[start]

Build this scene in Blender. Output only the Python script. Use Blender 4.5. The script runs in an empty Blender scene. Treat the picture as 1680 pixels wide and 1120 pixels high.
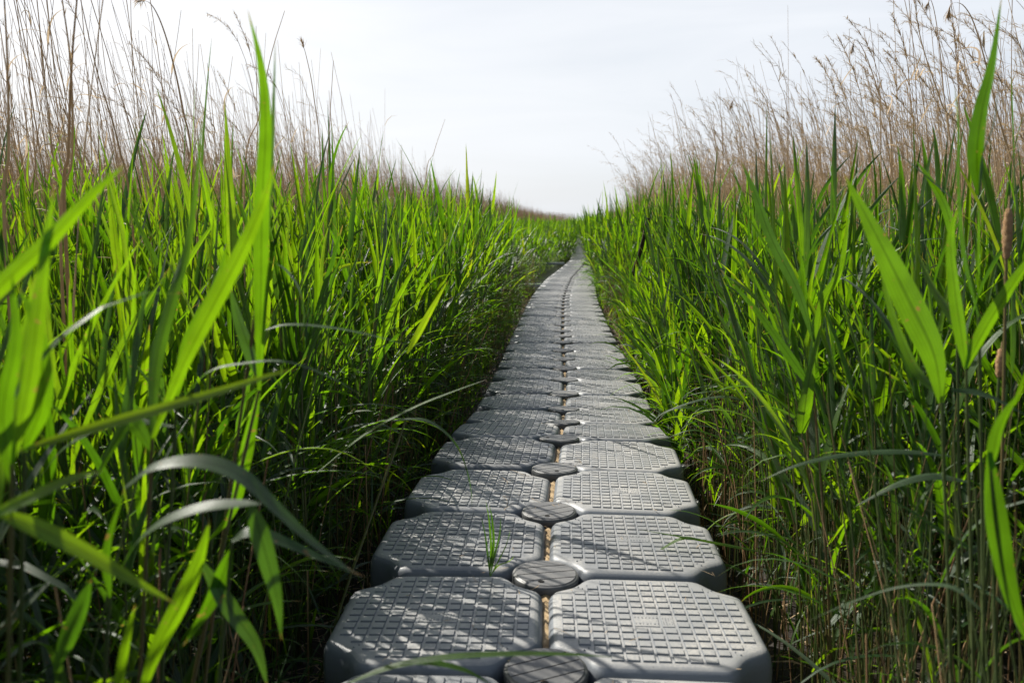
import bpy, math, random
import numpy as np
from mathutils import Vector, Matrix
R = math.radians
rng = np.random.default_rng(7)
random.seed(7)

# ------------------------------------------------------------------ camera
sc = bpy.context.scene
COL = sc.collection
FPX, PITCH, CAMH = 1421.0, R(7.695), 0.914
cam = bpy.data.cameras.new('camera')
cam.sensor_width = 36.0
cam.lens = FPX / 1680 * 36
cam.clip_start, cam.clip_end = 0.02, 3000
cam.dof.use_dof = True
cam.dof.focus_distance = 3.5
cam.dof.aperture_fstop = 4.5
camo = bpy.data.objects.new('camera', cam)
COL.objects.link(camo)
camo.location = (0, 0, CAMH)
camo.rotation_euler = (R(90) - PITCH, 0, 0)
sc.camera = camo

# ------------------------------------------------------------------ sky, sun, exposure
SUN_AZ, SUN_EL = R(-51), R(43)          # azimuth from +Y towards +X
SUN = Vector((math.sin(SUN_AZ) * math.cos(SUN_EL), math.cos(SUN_AZ) * math.cos(SUN_EL), math.sin(SUN_EL)))
w = bpy.data.worlds.new('World'); sc.world = w; w.use_nodes = True
nt = w.node_tree; nt.nodes.clear(); N = nt.nodes.new; L = nt.links.new
wo = N('ShaderNodeOutputWorld'); bg = N('ShaderNodeBackground'); bg.inputs['Strength'].default_value = 0.07
sky = N('ShaderNodeTexSky'); sky.sky_type = 'NISHITA'; sky.sun_disc = False
sky.sun_elevation = SUN_EL; sky.sun_rotation = SUN_AZ; sky.air_density = 1.0; sky.dust_density = 2.0; sky.ozone_density = 1.0
tc = N('ShaderNodeTexCoord')
sep = N('ShaderNodeSeparateXYZ'); L(tc.outputs['Generated'], sep.inputs[0])
mp = N('ShaderNodeMapping'); mp.inputs['Scale'].default_value = (1.2, 1.2, 7.0); L(tc.outputs['Generated'], mp.inputs[0])
nz = N('ShaderNodeTexNoise'); nz.inputs['Scale'].default_value = 2.2; nz.inputs['Detail'].default_value = 6; nz.inputs['Distortion'].default_value = .6
L(mp.outputs[0], nz.inputs['Vector'])
# thin cloud veil: thick near the horizon, thinning overhead
elr = N('ShaderNodeMapRange'); elr.inputs['From Min'].default_value = 0.22; elr.inputs['From Max'].default_value = .75
elr.inputs['To Min'].default_value = 0.93; elr.inputs['To Max'].default_value = 0.12; L(sep.outputs['Z'], elr.inputs['Value'])
nzr = N('ShaderNodeMapRange'); nzr.inputs['From Min'].default_value = .3; nzr.inputs['From Max'].default_value = .7
nzr.inputs['To Min'].default_value = .84; nzr.inputs['To Max'].default_value = 1.06; L(nz.outputs['Fac'], nzr.inputs['Value'])
fac = N('ShaderNodeMath'); fac.operation = 'MULTIPLY'; fac.use_clamp = True
L(elr.outputs[0], fac.inputs[0]); L(nzr.outputs[0], fac.inputs[1])
# the veil is brighter round the sun (forward scattering in thin cloud)
dot = N('ShaderNodeVectorMath'); dot.operation = 'DOT_PRODUCT'; L(tc.outputs['Generated'], dot.inputs[0]); dot.inputs[1].default_value = SUN
glow = N('ShaderNodeMapRange'); glow.inputs['From Min'].default_value = -.9; glow.inputs['From Max'].default_value = 1
glow.inputs['To Min'].default_value = 0; glow.inputs['To Max'].default_value = 1; L(dot.outputs['Value'], glow.inputs['Value'])
cmix = N('ShaderNodeValToRGB'); ce = cmix.color_ramp.elements; ce.new(.5); ce.new(.8)
for i_, (p_, c_) in enumerate(((0, (.22, .26, .33)), (.40, (.36, .42, .50)), (.60, (.755, .80, .865)), (.88, (.98, .985, 1.0)))):
    ce[i_].position = p_; ce[i_].color = (*c_, 1)
L(glow.outputs[0], cmix.inputs[0])
cscl = N('ShaderNodeVectorMath'); cscl.operation = 'SCALE'; cscl.inputs['Scale'].default_value = 10.3; L(cmix.outputs[0], cscl.inputs[0])
smix = N('ShaderNodeMix'); smix.data_type = 'RGBA'
L(fac.outputs[0], smix.inputs['Factor']); L(sky.outputs[0], smix.inputs['A']); L(cscl.outputs[0], smix.inputs['B'])
L(smix.outputs['Result'], bg.inputs['Color']); L(bg.outputs[0], wo.inputs['Surface'])

sl = bpy.data.lights.new('sun', 'SUN'); sl.energy = 5.0; sl.angle = R(0.5); sl.color = (1.0, .955, .87)
so = bpy.data.objects.new('sun', sl); COL.objects.link(so)
so.rotation_euler = (-SUN).to_track_quat('-Z', 'Y').to_euler(); so.location = SUN * 50

sc.view_settings.view_transform = 'Standard'; sc.view_settings.look = 'None'
sc.view_settings.exposure = 0.62; sc.view_settings.gamma = 1.0
sc.cycles.use_denoising = True
sc.cycles.max_bounces = 7; sc.cycles.diffuse_bounces = 3; sc.cycles.glossy_bounces = 2
sc.cycles.transmission_bounces = 4; sc.cycles.transparent_max_bounces = 4
sc.cycles.caustics_reflective = False; sc.cycles.caustics_refractive = False
sc.cycles.sample_clamp_indirect = 4

# ------------------------------------------------------------------ materials
def newmat(name):
    m = bpy.data.materials.new(name); m.use_nodes = True
    m.node_tree.nodes.clear()
    return m, m.node_tree.nodes.new, m.node_tree.links.new
def ramp(N, stops):
    r = N('ShaderNodeValToRGB'); e = r.color_ramp.elements
    while len(e) < len(stops): e.new(.5)
    for i, (p, c) in enumerate(stops):
        e[i].position = p; e[i].color = (*c, 1)
    return r
def attr(N, name):
    a = N('ShaderNodeAttribute'); a.attribute_name = name; return a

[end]

▶ [Instruction]:
All lines that include "scene" are to be gathered and copied.

▶ [Solution to this task]:
Build this scene in Blender. Output only the Python script. Use Blender 4.5. The script runs in an empty Blender scene. Treat the picture as 1680 pixels wide and 1120 pixels high.
sc = bpy.context.scene